Can we be seeing a case where crying “recovery” too many times has lost its impact? I would think if even some of that is finding its way into investor recalibration, the diminishing psychology of QE’s end is perhaps an amplification of that possible change out of complacency. In other words, investors in 2013 might not have worried about economics and macro (and even earnings potential) when QE looked full and blooming since it was so reassuring (though I still don’t know why that would be given concurrent liquidity erosion).

Fortunes for the larger caps have fared better, but not by any large degree. Revenues continue to be “disappointing” and barely positive, while EPS on the S&P 500 has seen its share of erratic results (Q2 was just 1.8% on a GAAP basis, coming after -1.4% GAAP in Q1). Going forward in terms of optimistic forecasting, earnings find that familiar upward bend, though the level to which they are predicted to attain is lower than “usual”, while revenues actually are not supposed to get any better.

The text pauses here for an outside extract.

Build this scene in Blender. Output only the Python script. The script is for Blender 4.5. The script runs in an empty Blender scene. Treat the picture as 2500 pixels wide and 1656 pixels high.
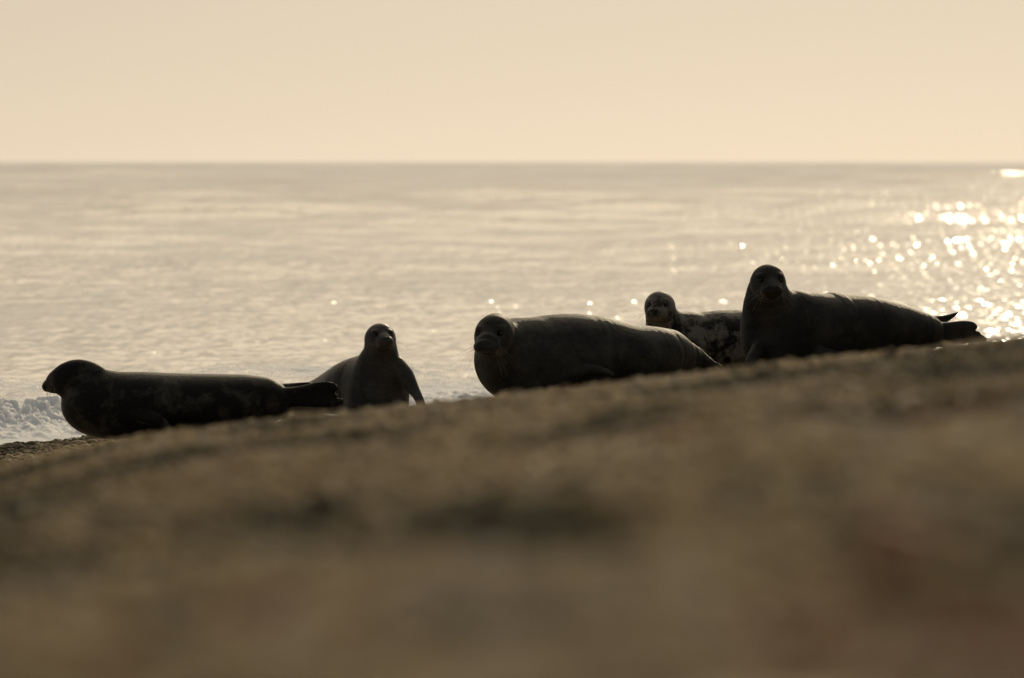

ABOOK Oct 2014 Russell SP500 EPS Revs

That seems to reinforce, actually, the negative view on the economy. Companies that have little revenue success are certainly not going to expand production and are instead going to, as they have so much in this “cycle”, over-manage costs. Profitability has become an economic curse because the actual economic pie is not expanding, or at least doing so at a highly deficient pace. So even here, predictions are not so optimistic about “next year.”

In that respect, though the indices may be along different paths at the moment (again, buybacks the difference?) there is a lot of top-down similarity. Doubts about “next year” will persist, but are now going to be on their own and outside of any QE bubble. It’s as if secular stagnation has finally come to stocks.